Paying the price of peace

Jonathan Powell
Bodley Head, 338pp, £20,
Dean Godson
Tuesday, 8th April 2008

Jonathan Powell was the most durable of Tony Blair’s inner circle — and, in the affairs of Northern Ireland, much the most influential.

Powell’s account is therefore dominated by two questions. Firstly, were Gerry Adams and Martin McGuinness serious about making peace? Secondly, having tacitly accepted there wouldn’t be a united Ireland in this generation, how vulnerable were they to internal challenge within the republican movement — and how much of a price had to be paid to sustain them?

Inevitably, one can only write truly interestingly on dealings with a clandestine militaristic elite such as the Provisionals by reference to secret intelligence. Powell is not a naturally discreet man, but he has learned the virtues of professional reticence. In consequence, he self-censored heavily. In some cases, the official knife further cut interesting material.
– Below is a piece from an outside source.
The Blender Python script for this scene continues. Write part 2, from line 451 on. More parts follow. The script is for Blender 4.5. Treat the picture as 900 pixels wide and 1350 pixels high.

The understandable exclusion of highly classified information lends the entire enterprise a slight feel of ‘apart from the assassination, how did you enjoy the play, Mrs Lincoln?’ Indeed, considering that the vulnerability of the Adams-McGuinness leadership is the salient theme of the book, should it have been written at all so soon after the events concerned?

Nor does Powell seem much interested in people — or, if he is, his professional carapace precludes even moderately gossipy pen portraits. For a man who has spent thousands of hours in the company of the republican leadership, he tells us remarkably little about the personalities of Adams and McGuinness beyond the fact that their first demand in any negotiation is to be fed. The references to their motivations — that they were tired of a campaign of armed struggle that wasn’t yielding sufficient fruit — may be true but don’t take us much further forward than some of the standard analyses did at the time of the first IRA ceasefire of 1994.

The account of Ian Paisley’s motivation for doing the deal is equally banal: Powell states that he underwent a near death experience in 2004 and didn’t want to die as ‘Dr No’. But there is little detailed new material about the burgeoning Blair-Paisley relationship, often conducted on a one-on-one basis through 2006/7. During the course of this bizarre tryst, the DUP leader and Moderator of the Free Presbyterian Church gave a Bible and assorted theological tracts to the Prime Minister, whom he considered to be a ‘very troubled spirit’.